FROM PROSPERO'S SUFFERING TO CALIBAN'S HATRED:READING SHAKESPEARE ON THE OTHER SIDE OF THE FENCE

Özet:William Shakespeare'in son dört oyunu arasında olan Fırtına (The Tempest), kimi eleştirmenlere göre, Shakespeare'in “yaşlılık ve bunaklık dönemi”nin tek başarılı oyunu, kimilerine göre ise, yazarın “uzlaşma yoluyla kazanılan barış” izleğine yöneldiği “olgunluk ve bilgelik dönemi” ürünü bir başyapıttır. Fırtına'nın bugün dahi güncel kalmayı nasıl başardığı sorusuna yanıtlar ararken, bu yazınsal değerlendirmelerin yanısıra, “söylem”i odağa alan (yapısalcılık-sonrası) insanbilimin yöntem ve kavramlarından da yararlanabiliriz.

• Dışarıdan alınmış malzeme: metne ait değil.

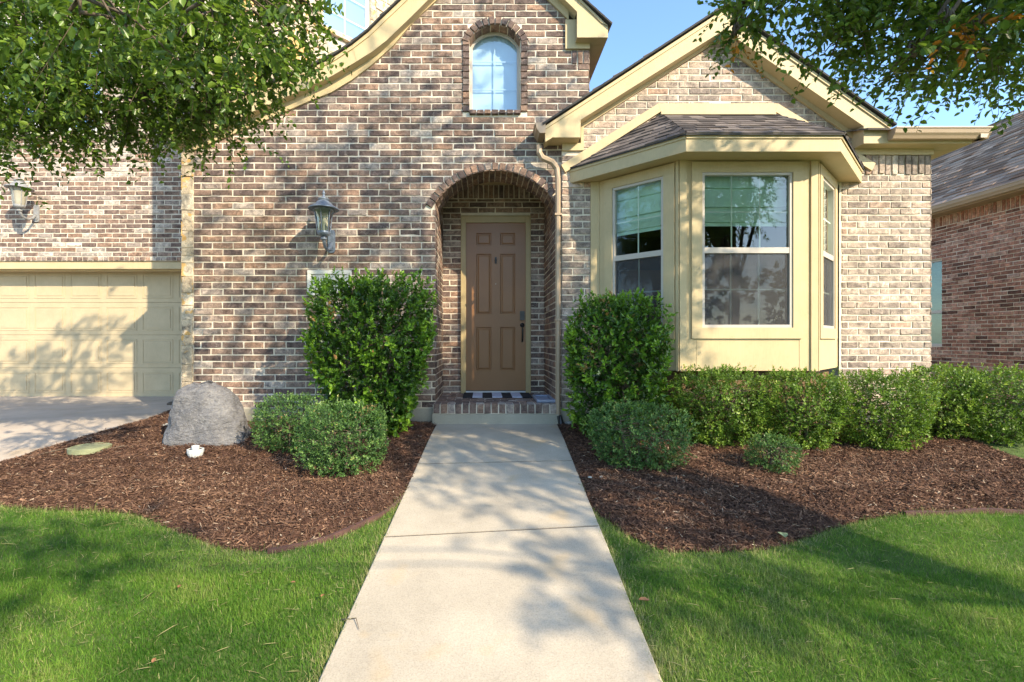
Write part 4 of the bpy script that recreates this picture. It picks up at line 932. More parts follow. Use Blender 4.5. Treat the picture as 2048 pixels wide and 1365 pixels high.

Günümüz insanbilimi yazınsal metinlere edebiyat tarihindeki değerlerinden çok, belli bir kültürde belli simgesel/ideolojik işlevleri olan “kültürel söylemler” olarak bakar. Yazınsal metin hem “kültürel veri”, hem de “bu kültürel verinin değer kazandığı bağlam”dır; değerleri yalnızca yansıtmakla kalmaz, onları yüceltir de. Bu makalede, Fırtına'nın nasıl bir “değerler sistemi”ni yücelttiği ve bunu hangi metinsel sratejilerle gerçekleştirdiği, “Caliban” karakterini odağa alan insanbilimsel bir bakışla incelenmekte, drama metninin yapısı “Caliban” aracılığıyla sökülmektedir. Soyluların “uzlaşma yoluyla barış”a ulaşmasında gereksinim duyulan her ne ise, Shakespeare'in Caliban'ın omuzlarına yüklediği karmaşık ve yorucu işlevi kaçınılmaz kılan da odur.